* **STATED GOAL**:
Transcribe the listing exactly, leaving out every picture.

* **SOURCE EXCERPT**:
******************************

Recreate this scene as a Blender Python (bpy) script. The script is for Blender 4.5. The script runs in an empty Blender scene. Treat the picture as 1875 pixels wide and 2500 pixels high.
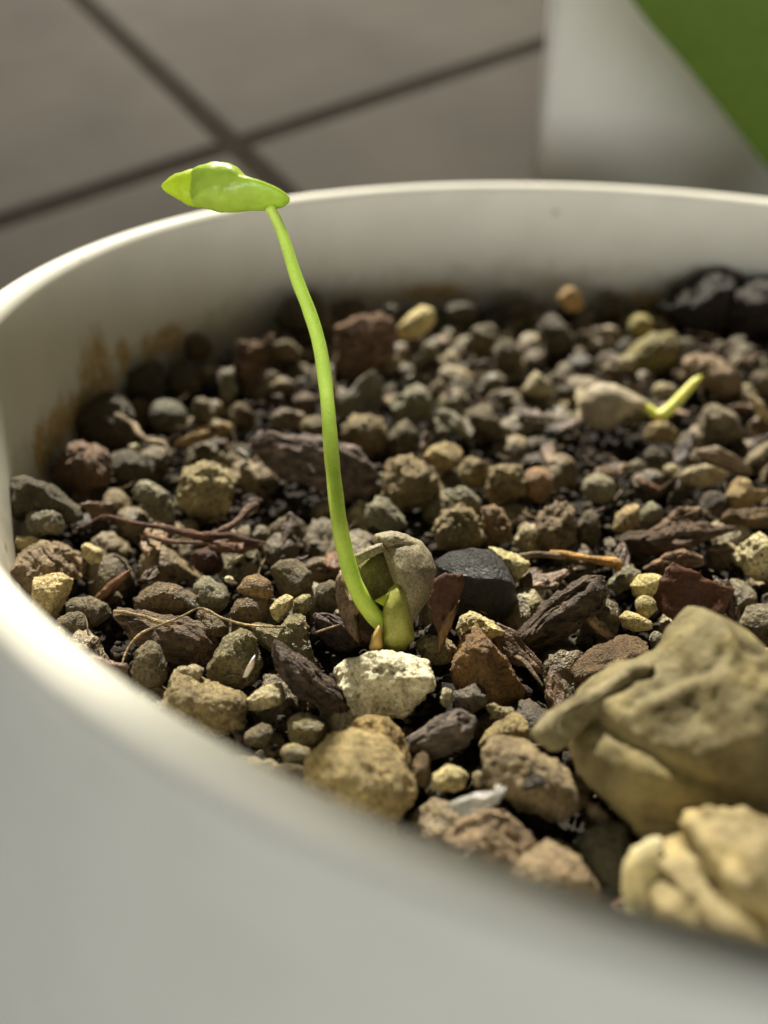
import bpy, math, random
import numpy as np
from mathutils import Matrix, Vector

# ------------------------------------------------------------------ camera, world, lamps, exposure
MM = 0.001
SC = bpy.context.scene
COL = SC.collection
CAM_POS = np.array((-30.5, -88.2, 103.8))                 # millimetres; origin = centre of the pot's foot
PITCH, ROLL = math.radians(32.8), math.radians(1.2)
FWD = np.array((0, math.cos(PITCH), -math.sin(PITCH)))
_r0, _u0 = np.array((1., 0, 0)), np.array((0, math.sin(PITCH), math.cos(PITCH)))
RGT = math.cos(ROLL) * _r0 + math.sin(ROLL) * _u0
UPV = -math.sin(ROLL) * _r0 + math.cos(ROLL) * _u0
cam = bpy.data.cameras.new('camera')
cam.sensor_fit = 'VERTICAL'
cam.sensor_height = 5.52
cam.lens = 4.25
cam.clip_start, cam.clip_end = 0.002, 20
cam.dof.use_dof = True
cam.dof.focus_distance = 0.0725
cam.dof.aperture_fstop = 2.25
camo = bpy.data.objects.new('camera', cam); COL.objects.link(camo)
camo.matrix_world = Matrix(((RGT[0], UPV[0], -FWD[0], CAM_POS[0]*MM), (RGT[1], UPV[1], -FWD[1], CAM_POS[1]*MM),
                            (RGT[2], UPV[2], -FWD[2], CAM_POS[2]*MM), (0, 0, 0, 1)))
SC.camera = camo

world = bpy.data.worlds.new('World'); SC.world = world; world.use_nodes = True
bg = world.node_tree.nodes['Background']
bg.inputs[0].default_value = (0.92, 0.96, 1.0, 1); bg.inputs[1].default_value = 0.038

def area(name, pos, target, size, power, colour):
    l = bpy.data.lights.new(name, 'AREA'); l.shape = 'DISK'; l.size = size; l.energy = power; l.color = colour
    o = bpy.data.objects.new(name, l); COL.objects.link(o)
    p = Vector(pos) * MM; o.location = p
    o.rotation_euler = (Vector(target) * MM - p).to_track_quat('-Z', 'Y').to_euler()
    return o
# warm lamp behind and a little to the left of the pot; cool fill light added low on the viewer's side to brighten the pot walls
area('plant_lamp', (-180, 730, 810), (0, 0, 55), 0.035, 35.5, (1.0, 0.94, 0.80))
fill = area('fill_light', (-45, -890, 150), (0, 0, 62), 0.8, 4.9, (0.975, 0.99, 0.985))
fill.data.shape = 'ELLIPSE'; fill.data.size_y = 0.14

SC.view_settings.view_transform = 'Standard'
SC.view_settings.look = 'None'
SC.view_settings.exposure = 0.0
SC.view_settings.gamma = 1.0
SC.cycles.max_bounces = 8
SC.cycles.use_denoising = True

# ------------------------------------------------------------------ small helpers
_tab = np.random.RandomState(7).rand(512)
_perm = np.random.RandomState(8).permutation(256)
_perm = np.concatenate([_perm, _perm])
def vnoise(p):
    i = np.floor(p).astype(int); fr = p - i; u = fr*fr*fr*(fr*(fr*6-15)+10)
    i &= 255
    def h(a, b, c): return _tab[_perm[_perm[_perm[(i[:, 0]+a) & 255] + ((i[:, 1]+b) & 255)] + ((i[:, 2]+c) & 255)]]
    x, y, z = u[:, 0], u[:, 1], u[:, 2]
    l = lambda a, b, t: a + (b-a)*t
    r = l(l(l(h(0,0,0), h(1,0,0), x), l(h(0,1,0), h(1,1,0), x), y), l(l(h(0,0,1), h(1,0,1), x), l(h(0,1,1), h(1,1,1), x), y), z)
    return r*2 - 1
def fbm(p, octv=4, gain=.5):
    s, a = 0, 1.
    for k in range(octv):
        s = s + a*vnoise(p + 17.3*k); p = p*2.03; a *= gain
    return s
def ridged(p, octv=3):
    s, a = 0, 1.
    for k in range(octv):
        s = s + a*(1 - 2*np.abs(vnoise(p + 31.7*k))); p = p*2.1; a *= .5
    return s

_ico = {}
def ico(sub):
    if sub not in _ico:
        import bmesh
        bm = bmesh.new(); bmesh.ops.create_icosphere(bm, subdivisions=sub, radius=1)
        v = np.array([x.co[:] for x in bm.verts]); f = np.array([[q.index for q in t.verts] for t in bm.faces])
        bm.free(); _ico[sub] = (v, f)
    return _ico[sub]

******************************

* **ANSWER TO THIS PROBLEM**:
Recreate this scene as a Blender Python (bpy) script. The script is for Blender 4.5. The script runs in an empty Blender scene. Treat the picture as 1875 pixels wide and 2500 pixels high.
import bpy, math, random
import numpy as np
from mathutils import Matrix, Vector

# ------------------------------------------------------------------ camera, world, lamps, exposure
MM = 0.001
SC = bpy.context.scene
COL = SC.collection
CAM_POS = np.array((-30.5, -88.2, 103.8))                 # millimetres; origin = centre of the pot's foot
PITCH, ROLL = math.radians(32.8), math.radians(1.2)
FWD = np.array((0, math.cos(PITCH), -math.sin(PITCH)))
_r0, _u0 = np.array((1., 0, 0)), np.array((0, math.sin(PITCH), math.cos(PITCH)))
RGT = math.cos(ROLL) * _r0 + math.sin(ROLL) * _u0
UPV = -math.sin(ROLL) * _r0 + math.cos(ROLL) * _u0
cam = bpy.data.cameras.new('camera')
cam.sensor_fit = 'VERTICAL'
cam.sensor_height = 5.52
cam.lens = 4.25
cam.clip_start, cam.clip_end = 0.002, 20
cam.dof.use_dof = True
cam.dof.focus_distance = 0.0725
cam.dof.aperture_fstop = 2.25
camo = bpy.data.objects.new('camera', cam); COL.objects.link(camo)
camo.matrix_world = Matrix(((RGT[0], UPV[0], -FWD[0], CAM_POS[0]*MM), (RGT[1], UPV[1], -FWD[1], CAM_POS[1]*MM),
                            (RGT[2], UPV[2], -FWD[2], CAM_POS[2]*MM), (0, 0, 0, 1)))
SC.camera = camo

world = bpy.data.worlds.new('World'); SC.world = world; world.use_nodes = True
bg = world.node_tree.nodes['Background']
bg.inputs[0].default_value = (0.92, 0.96, 1.0, 1); bg.inputs[1].default_value = 0.038

def area(name, pos, target, size, power, colour):
    l = bpy.data.lights.new(name, 'AREA'); l.shape = 'DISK'; l.size = size; l.energy = power; l.color = colour
    o = bpy.data.objects.new(name, l); COL.objects.link(o)
    p = Vector(pos) * MM; o.location = p
    o.rotation_euler = (Vector(target) * MM - p).to_track_quat('-Z', 'Y').to_euler()
    return o
# warm lamp behind and a little to the left of the pot; cool fill light added low on the viewer's side to brighten the pot walls
area('plant_lamp', (-180, 730, 810), (0, 0, 55), 0.035, 35.5, (1.0, 0.94, 0.80))
fill = area('fill_light', (-45, -890, 150), (0, 0, 62), 0.8, 4.9, (0.975, 0.99, 0.985))
fill.data.shape = 'ELLIPSE'; fill.data.size_y = 0.14

SC.view_settings.view_transform = 'Standard'
SC.view_settings.look = 'None'
SC.view_settings.exposure = 0.0
SC.view_settings.gamma = 1.0
SC.cycles.max_bounces = 8
SC.cycles.use_denoising = True

# ------------------------------------------------------------------ small helpers
_tab = np.random.RandomState(7).rand(512)
_perm = np.random.RandomState(8).permutation(256)
_perm = np.concatenate([_perm, _perm])
def vnoise(p):
    i = np.floor(p).astype(int); fr = p - i; u = fr*fr*fr*(fr*(fr*6-15)+10)
    i &= 255
    def h(a, b, c): return _tab[_perm[_perm[_perm[(i[:, 0]+a) & 255] + ((i[:, 1]+b) & 255)] + ((i[:, 2]+c) & 255)]]
    x, y, z = u[:, 0], u[:, 1], u[:, 2]
    l = lambda a, b, t: a + (b-a)*t
    r = l(l(l(h(0,0,0), h(1,0,0), x), l(h(0,1,0), h(1,1,0), x), y), l(l(h(0,0,1), h(1,0,1), x), l(h(0,1,1), h(1,1,1), x), y), z)
    return r*2 - 1
def fbm(p, octv=4, gain=.5):
    s, a = 0, 1.
    for k in range(octv):
        s = s + a*vnoise(p + 17.3*k); p = p*2.03; a *= gain
    return s
def ridged(p, octv=3):
    s, a = 0, 1.
    for k in range(octv):
        s = s + a*(1 - 2*np.abs(vnoise(p + 31.7*k))); p = p*2.1; a *= .5
    return s

_ico = {}
def ico(sub):
    if sub not in _ico:
        import bmesh
        bm = bmesh.new(); bmesh.ops.create_icosphere(bm, subdivisions=sub, radius=1)
        v = np.array([x.co[:] for x in bm.verts]); f = np.array([[q.index for q in t.verts] for t in bm.faces])
        bm.free(); _ico[sub] = (v, f)
    return _ico[sub]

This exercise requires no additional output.